In einem Eintrag vom 25. Juli 1910 – Feuchtwanger war damals 26 Jahre alt – schrieb er: „35,- verspielt. Abends mit Marie Förtsch zusammen. Sie nach langem Sträuben gehabt; ziemlich langweilig.“ Das hört sich nach einer Vergewaltigung an.
Das hört sich für mich nicht nach einer Vergewaltigung an. Feuchtwanger war ein relativ kleiner Mann. Im ersten Weltkrieg wurde er bei den Musterungen immer wieder zurückgestellt, weil er einfach zu schwach war. Man kann sich fragen, was die Frauen überhaupt an ihm gefunden haben. Nirgends im Tagebuch habe ich Hinweise auf sexuelle Gewalt gesehen. Aber es kann sein, dass die Frauen das ganz anders sahen. Ihre Stimme haben wir nicht. Es kann sein, dass Feuchtwanger seine Stellung als Theater-Regisseur ausgenutzt hat. Auch wenn man diese Fragen zuverlässig beurteilen will, muss man sich auf eine vollständige Version der Tagebücher stützen.
Auch nach seiner Eheschließung mit der jüdischen Kaufmannstochter Marta Löffler frönte er dem Fremdgehen. Am 7. Juli 1918 notiert er: „Mein Geburtstag. Marta beschenkt mich sehr nett. Ich glaube, die Spuren eines Trippers zu bemerken. Sehr peinlich, weil ich dann wohl auch die Monty und Marta angesteckt hätte.“ Wie hielt Marta diese Eskapaden nur aus?
Marta Feuchtwanger war eine beeindruckende Frau. Ihre Erinnerungen habe ich mit Begeisterung gelesen. Sie war unglaublich tolerant. Aber diese Freizügigkeit, die man sich gegenseitig einräumte, war auch charakteristisch für die Verhältnisse in der Münchner Moderne.

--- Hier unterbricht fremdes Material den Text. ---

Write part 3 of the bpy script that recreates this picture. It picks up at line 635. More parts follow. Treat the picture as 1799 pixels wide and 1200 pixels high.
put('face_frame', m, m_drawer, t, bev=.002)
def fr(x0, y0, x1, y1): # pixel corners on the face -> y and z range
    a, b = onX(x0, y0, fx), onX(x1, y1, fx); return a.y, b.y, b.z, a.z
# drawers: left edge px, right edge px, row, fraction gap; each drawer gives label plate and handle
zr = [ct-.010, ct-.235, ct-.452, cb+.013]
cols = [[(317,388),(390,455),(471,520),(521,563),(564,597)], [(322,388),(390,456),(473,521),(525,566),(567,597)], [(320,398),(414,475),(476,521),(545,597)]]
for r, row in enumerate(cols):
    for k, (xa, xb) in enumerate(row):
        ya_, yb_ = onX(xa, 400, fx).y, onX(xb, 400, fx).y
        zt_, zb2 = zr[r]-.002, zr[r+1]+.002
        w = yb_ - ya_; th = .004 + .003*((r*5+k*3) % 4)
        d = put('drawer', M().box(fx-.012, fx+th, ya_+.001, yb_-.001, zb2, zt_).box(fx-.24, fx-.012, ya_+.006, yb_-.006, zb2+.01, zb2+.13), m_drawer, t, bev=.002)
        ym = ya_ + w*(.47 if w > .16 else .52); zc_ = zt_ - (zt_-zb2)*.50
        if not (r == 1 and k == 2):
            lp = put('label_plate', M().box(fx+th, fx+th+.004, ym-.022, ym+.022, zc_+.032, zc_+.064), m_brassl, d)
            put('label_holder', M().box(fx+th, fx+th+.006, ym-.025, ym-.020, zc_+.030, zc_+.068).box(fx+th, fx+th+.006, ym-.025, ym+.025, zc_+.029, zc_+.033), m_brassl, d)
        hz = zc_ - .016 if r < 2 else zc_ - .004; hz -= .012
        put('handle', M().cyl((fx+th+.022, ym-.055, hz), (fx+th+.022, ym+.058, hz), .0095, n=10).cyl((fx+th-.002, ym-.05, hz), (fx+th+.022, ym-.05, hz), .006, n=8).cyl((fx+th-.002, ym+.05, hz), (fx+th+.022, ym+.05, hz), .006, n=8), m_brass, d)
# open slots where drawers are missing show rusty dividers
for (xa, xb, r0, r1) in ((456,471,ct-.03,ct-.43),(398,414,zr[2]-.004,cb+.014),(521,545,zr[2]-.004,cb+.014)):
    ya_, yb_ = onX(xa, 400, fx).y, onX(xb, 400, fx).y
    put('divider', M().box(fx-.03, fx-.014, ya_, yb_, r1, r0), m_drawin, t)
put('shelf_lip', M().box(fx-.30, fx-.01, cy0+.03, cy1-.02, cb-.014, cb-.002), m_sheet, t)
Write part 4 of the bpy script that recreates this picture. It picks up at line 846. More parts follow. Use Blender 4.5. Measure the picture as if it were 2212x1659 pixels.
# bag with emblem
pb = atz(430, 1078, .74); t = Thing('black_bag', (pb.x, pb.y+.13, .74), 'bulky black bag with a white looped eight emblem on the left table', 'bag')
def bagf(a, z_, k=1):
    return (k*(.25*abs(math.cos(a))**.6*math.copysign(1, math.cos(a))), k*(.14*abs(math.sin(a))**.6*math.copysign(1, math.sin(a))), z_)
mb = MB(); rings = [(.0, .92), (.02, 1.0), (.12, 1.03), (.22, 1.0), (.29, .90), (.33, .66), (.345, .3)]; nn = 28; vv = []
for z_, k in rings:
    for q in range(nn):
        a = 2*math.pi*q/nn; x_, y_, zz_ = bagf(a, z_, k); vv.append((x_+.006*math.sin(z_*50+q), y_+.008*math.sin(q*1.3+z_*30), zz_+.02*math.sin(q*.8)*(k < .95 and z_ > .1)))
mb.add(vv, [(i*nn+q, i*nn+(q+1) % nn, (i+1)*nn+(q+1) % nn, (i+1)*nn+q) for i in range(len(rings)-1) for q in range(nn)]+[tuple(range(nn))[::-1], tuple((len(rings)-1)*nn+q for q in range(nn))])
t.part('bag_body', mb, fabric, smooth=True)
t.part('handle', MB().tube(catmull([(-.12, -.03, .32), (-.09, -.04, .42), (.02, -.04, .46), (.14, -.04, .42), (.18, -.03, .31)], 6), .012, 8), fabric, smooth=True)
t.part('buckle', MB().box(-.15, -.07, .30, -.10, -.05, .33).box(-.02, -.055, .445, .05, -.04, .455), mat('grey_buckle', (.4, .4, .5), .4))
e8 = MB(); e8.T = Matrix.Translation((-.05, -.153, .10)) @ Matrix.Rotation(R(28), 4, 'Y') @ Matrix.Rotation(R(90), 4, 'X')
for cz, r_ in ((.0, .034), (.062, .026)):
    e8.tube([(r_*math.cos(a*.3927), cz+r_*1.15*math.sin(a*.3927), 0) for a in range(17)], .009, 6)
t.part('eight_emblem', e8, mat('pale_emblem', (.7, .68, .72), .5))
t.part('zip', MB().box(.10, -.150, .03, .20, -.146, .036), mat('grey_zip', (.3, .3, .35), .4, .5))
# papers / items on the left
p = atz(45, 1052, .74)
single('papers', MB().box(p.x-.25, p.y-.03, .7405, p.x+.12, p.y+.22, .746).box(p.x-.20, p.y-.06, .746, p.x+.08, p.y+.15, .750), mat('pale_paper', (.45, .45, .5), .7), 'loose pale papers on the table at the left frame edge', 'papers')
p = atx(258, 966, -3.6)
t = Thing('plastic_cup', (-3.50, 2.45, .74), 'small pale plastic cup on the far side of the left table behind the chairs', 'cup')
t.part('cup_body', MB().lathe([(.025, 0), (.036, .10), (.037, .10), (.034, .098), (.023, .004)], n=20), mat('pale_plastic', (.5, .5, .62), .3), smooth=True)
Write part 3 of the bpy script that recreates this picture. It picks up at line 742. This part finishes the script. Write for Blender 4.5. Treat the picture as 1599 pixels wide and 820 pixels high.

Sind die Tagebücher ein Zeitgemälde?
Sie sind für mich eine anregende, subjektive Zeitreise, nicht nur in die Geschichte der Sexualität. Ich finde es falsch, Feuchtwanger darauf zu reduzieren. Ich konnte erfahren, was für eine Persönlichkeit Feuchtwanger war, wie er zum Künstler wurde, was er las, im Theater sah, im Kino, wie er schrieb, wie sich seine Werke entwickelten, welche Beziehungen er zu anderen Personen hatte, wie er sich in den Wirren seiner Zeit zurechtfand. Er war Zeuge der Novemberrevolution und der Räterepublik, der Machtergreifung Hitlers, des 2. Weltkrieges, des Exils. Er reiste 1936/37 nach Moskau, besuchte einen der Schauprozesse und führte ein Gespräch mit Stalin. Man wird daran erinnert, dass die großen historischen Ereignisse oft aus Alltagsdingen bestanden. Wie hellsichtig hat Feuchtwanger seine Zeit in seinem Roman „Erfolg“ beschrieben. Seine Bücher wurden 1933 von den Nationalsozialisten verbrannt. Sein Name stand gemeinsam mit Heinrich Mann, Alfred Kerr, Kurt Tucholsky und vielen anderen auf der ersten Ausbürgerungsliste des NS-Staates vom 25. August 1933. Seine Tagebücher sind ein bewegendes Zeugnis für die Geschichte eines bemerkenswerten Künstlers und seiner Zeit.
Sind die Tagebücher nun der Todesstoß für Feuchtwanger?
Nein, das glaube ich nie und nimmer.
- Das Gespräch führte Heidi Jäger
>>Am Sonntag, 24. Februar, 11 Uhr werden die Tagebücher in der Villa Quandt, Große Weinmeisterstraße 46/47 vorgestellt. (Lion Feuchtwanger: Ein möglichst intensives Leben. Die Tagebücher. Aufbau Verlag, 2018,Hardcover, 640 Seiten.)
ZUR PERSON: Klaus-Peter Möller, geb. 1960 in Parchim, studierte in Sofia und Potsdam, arbeitet seit 1998 im Fontane-Archiv als Archivar, schrieb „Der wahre E“, das Wörterbuch zur DDR-Soldatensprache. Er lebt in Potsdam.